→ **Scene script records**:
====
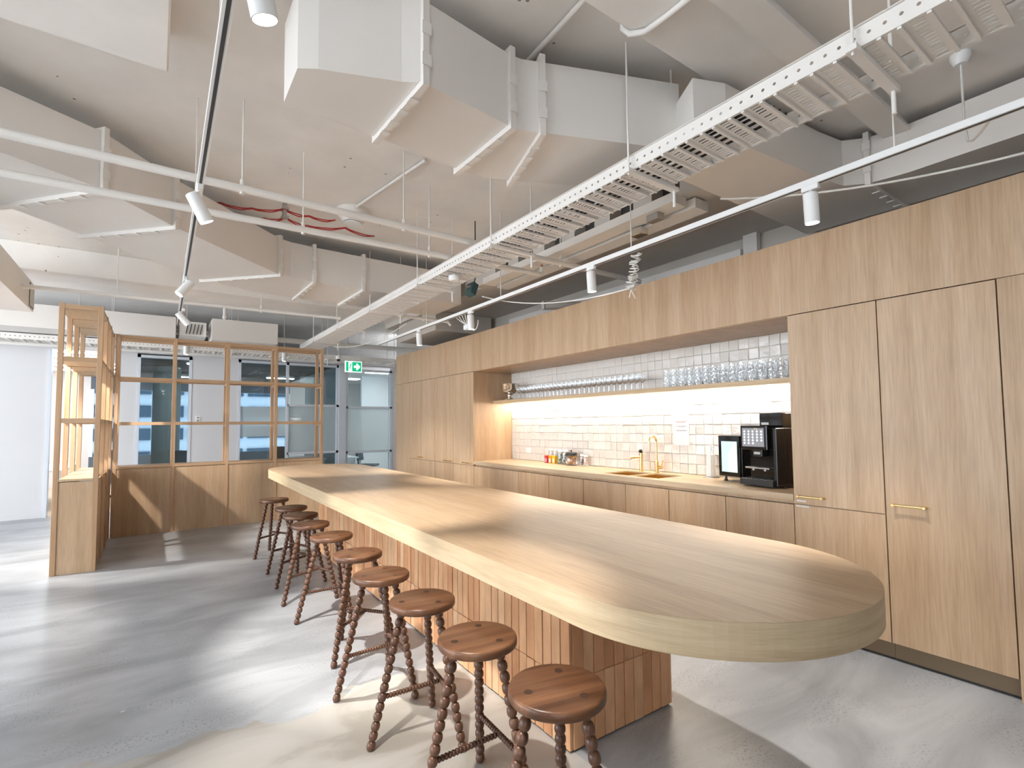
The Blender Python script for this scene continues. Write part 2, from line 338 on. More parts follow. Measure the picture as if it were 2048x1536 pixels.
# back wall with openings
SX = [-9,-1.50,-0.58,-0.28,0.58,1.38,3.40,3.56,4.66,4.78]
def wall_piece(x0,x1,z0,z1,name='wall_back',m='wall_white'):
    return G().box(x0,x1,YB,YB+0.12,z0,z1).build(name,m,WB if name!='wall_back' else None)
WB = struct(G().box(-9,6.2,YB,YB+0.12,2.90,2.99).build('wall_back','wall_white'))
struct(G().box(-9,9,18.9,19,2.9,ZC).build('void_shade_wall','dark_void'))  # wall coloured dark to give the shade of the ceiling void
for x0,x1 in ((-9,-1.50),(-0.58,-0.28),(0.58,1.38)):
    G().box(x0,x1,YB,YB+0.12,0,2.90).build('wall_panel','wall_white',WB)
struct(G().cbox(-9,-1.50,YB-0.012,YB,0,0.11,0.003).build('baseboard_back','wall_white'))
def frame(name, x0, x1, z0, z1, verts=(), horis=(), panes=(), w_=0.05, label=None):
    g = G().box(x0,x0+w_,YB-0.01,YB+0.09,z0,z1).box(x1-w_,x1,YB-0.01,YB+0.09,z0,z1).box(x0,x1,YB-0.01,YB+0.09,z1-w_,z1).box(x0,x1,YB-0.01,YB+0.09,z0,z0+0.04)
    for a in verts: g.box(a-w_/2,a+w_/2,YB-0.01,YB+0.09,z0,z1)
    for a,p,q in horis: g.box(p,q,YB-0.01,YB+0.09,a-0.025,a+0.025)
    o = struct(g.build(name,'aluminium_frame'))
    for i,(a,b_,c,d,mt) in enumerate(panes): G().box(a,b_,YB+0.035,YB+0.045,c,d).build('pane',mt,o)
    return o
frame('window_1',-0.28,0.58,0,2.87,panes=[(-0.23,0.53,0.04,2.82,'pane_glass')])
frame('window_2',1.38,3.40,0,2.88,verts=(2.32,),horis=((1.96,2.32,3.4),(0.93,2.32,3.4)),
      panes=[(1.43,2.295,0.04,1.30,'pane_glass'),(1.43,2.295,1.30,1.92,'frosted_glass'),(1.43,2.295,1.92,2.83,'pane_glass'),
             (2.345,3.35,0.04,0.905,'pane_glass'),(2.345,3.35,0.955,1.935,'frosted_glass'),(2.345,3.35,1.985,2.83,'pane_glass')])
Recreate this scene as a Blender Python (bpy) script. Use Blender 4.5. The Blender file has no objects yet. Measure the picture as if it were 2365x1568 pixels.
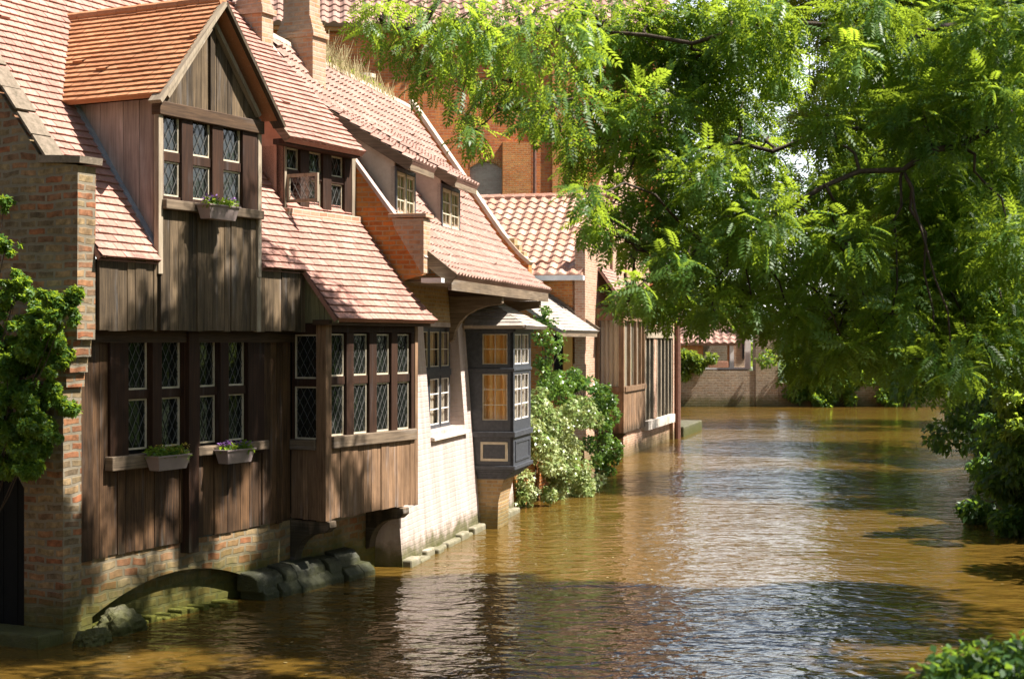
import bpy, math, random
import numpy as np
from mathutils import Vector, Matrix, noise as mnoise
random.seed(7); rng = np.random.default_rng(7)
R = math.radians
sc = bpy.context.scene
COL = sc.collection

# ------------------------------------------------------------------ camera, sky, sun, exposure
CAM_H = 3.5
FPX, CX, CY = 3613.0, 1182.5, 784.0          # focal length and centre of the 2365 x 1568 picture used for measuring
cam = bpy.data.cameras.new("camera"); cam.lens = 55.0; cam.sensor_width = 36.0
cam.clip_start = 0.1; cam.clip_end = 2000
camo = bpy.data.objects.new("camera", cam); COL.objects.link(camo)
camo.location = (0, 0, CAM_H); camo.rotation_euler = (R(90), 0, 0)
sc.camera = camo
cam.dof.use_dof = True; cam.dof.focus_distance = 23.0; cam.dof.aperture_fstop = 2.8

SUN_EL = 55.0; SUN_DIR = Vector((math.cos(R(SUN_EL)) * 0.987, math.cos(R(SUN_EL)) * -0.157, math.sin(R(SUN_EL)))).normalized()
w = bpy.data.worlds.new("World"); sc.world = w; w.use_nodes = True
nt = w.node_tree; nt.nodes.clear()
sky = nt.nodes.new("ShaderNodeTexSky"); sky.sky_type = 'NISHITA'; sky.sun_disc = False
sky.sun_elevation = R(SUN_EL); sky.sun_rotation = math.atan2(SUN_DIR.x, SUN_DIR.y); sky.dust_density = 1.5; sky.air_density = 1.0
bg = nt.nodes.new("ShaderNodeBackground"); bg.inputs['Strength'].default_value = 0.05
wo = nt.nodes.new("ShaderNodeOutputWorld")
tc = nt.nodes.new("ShaderNodeTexCoord"); sx = nt.nodes.new("ShaderNodeSeparateXYZ"); nt.links.new(tc.outputs['Generated'], sx.inputs[0])
mr = nt.nodes.new("ShaderNodeMapRange"); mr.interpolation_type = 'SMOOTHSTEP'; nt.links.new(sx.outputs[2], mr.inputs['Value'])      # hazy, whitish air low over the horizon
for k_, v_ in (('From Min', 0.16), ('From Max', 0.34), ('To Min', 1.0), ('To Max', 0.0)): mr.inputs[k_].default_value = v_
hz = nt.nodes.new("ShaderNodeMix"); hz.data_type = 'RGBA'; hz.blend_type = 'ADD'; nt.links.new(mr.outputs[0], hz.inputs[0])
nt.links.new(sky.outputs[0], hz.inputs[6]); hz.inputs[7].default_value = (7.6, 7.5, 7.3, 1)
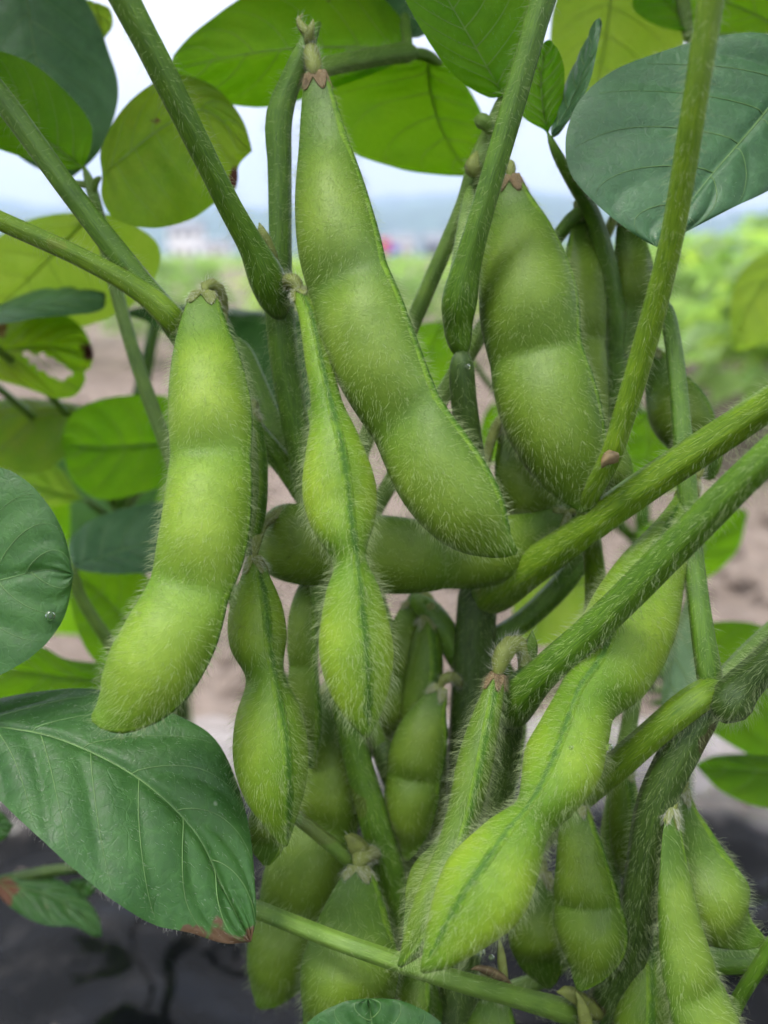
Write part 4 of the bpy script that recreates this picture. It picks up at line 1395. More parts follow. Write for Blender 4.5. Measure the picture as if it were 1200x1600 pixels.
====
→ **What this task involves**:
Pick out each line containing "objects" and report it.

→ **The answer**:
Recreate this scene as a Blender Python (bpy) script. Use Blender 4.5. The Blender file has no objects yet. Measure the picture as if it were 2365x1568 pixels.
camo = bpy.data.objects.new("camera", cam); COL.objects.link(camo)